The Supreme Court of Appeal (SCA) has ruled that the police cannot be held legally responsible for the trauma suffered by a businesswoman who endured a harrowing 15-hour-long kidnap and rape ordeal.
The high court in 2018 found the officers tasked with investigating her disappearance could have spared her five hours of terror if they had conducted a proper search and that the SAPS was liable for 40% of her proven damages.
The woman, identified only as “Ms K”, was abducted from Kings Beach in Port Elizabeth on the afternoon of 9 December 2010. She was dragged into the nearby sand dunes where she was held captive overnight and repeatedly raped before she finally managed to escape and seek help from a group of early-morning joggers.
The police search of the beach and surrounding area – which only started about four and a half hours after the woman’s family reported her missing and was subsequently called off due to bad weather – was unsuccessful.

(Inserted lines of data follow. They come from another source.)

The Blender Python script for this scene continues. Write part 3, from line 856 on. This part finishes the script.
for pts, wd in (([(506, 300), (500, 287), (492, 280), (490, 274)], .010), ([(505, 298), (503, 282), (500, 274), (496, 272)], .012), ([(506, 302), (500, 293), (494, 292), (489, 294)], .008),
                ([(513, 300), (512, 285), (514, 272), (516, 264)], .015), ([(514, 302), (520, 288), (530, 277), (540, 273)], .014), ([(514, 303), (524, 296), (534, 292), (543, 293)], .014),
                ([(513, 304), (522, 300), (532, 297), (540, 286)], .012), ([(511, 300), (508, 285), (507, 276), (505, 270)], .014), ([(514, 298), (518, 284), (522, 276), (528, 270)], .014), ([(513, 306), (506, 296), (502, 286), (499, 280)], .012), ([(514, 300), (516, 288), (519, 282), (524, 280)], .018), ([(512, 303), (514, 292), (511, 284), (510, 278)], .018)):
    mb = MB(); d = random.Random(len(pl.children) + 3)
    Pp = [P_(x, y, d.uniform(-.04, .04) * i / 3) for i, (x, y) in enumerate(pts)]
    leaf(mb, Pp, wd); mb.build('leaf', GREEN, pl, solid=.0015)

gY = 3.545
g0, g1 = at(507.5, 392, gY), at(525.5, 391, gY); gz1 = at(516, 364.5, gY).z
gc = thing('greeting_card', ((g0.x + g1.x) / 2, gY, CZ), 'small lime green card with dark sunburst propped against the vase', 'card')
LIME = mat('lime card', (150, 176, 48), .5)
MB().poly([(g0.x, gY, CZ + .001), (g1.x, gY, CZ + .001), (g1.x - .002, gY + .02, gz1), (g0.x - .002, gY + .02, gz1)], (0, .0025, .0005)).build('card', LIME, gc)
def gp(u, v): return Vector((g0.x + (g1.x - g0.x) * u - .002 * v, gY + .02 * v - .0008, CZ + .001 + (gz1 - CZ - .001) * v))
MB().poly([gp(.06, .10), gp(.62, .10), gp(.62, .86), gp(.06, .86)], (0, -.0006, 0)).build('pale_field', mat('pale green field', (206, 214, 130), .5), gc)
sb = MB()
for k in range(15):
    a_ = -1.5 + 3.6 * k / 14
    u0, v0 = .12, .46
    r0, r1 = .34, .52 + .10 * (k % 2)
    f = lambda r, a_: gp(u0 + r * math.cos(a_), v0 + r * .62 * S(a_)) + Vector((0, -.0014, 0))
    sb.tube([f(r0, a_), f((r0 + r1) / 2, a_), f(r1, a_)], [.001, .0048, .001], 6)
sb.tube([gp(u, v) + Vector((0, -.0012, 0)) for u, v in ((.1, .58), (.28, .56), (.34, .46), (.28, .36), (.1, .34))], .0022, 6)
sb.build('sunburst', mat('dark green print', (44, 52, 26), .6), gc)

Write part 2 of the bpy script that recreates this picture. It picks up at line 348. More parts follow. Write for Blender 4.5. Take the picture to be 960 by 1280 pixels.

Her attacker was also never arrested.
In the high court, Judge Sarah Sephton identified a number of shortcomings in the way police had conducted the search that night, as well as in how they had investigated afterwards.
She found that had they conducted a more thorough search, “they may have walked into [Ms K] and her perpetrator”.
“Given the restricted size of the area, it would in all likelihood not have taken the SAPS members longer than an hour to conduct such a search. [Ms K] would have been found by 1am … thus reducing the further trauma experienced by [Ms K] of hearing the helicopter fly over, and fly away, and further violations in the form of rape over the next number of hours,” Sephton said.
She found the actions of the police “at all times fell below the standards reasonably expected of them”.
But in the appellate court, Judge Dumisani Zondi – with four judges concurring – disagreed.
“The steps that were taken by the police to find Ms K are, in my view, reasonable,” Zondi said in handing down judgment on Wednesday. “They took all reasonably practicable and appropriate precautions to carry out an effective search for Ms K. No negligence concerning the search was proved.”
Ultimately, Zondi found that to hold them liable in this instance “would make it difficult for the police to conduct their investigations in the future and would expose them to the potential risk of civil litigation in every case where any investigations are negligent, even if only to a slight degree, and a successful arrest and conviction of the perpetrators of serious crimes do not ensue”.
In overturning the high court’s ruling, Zondi also awarded the police the costs of the application.
“We were urged by Ms K’s counsel not to make a costs order against her. The basis for this contention was that, by bringing an action against the police, Ms K is essentially asserting her constitutional right to freedom and security and that, to mulct her with costs would have a chilling effect not only on her, but also on members of society who might wish to assert their constitutional rights,” Zondi said.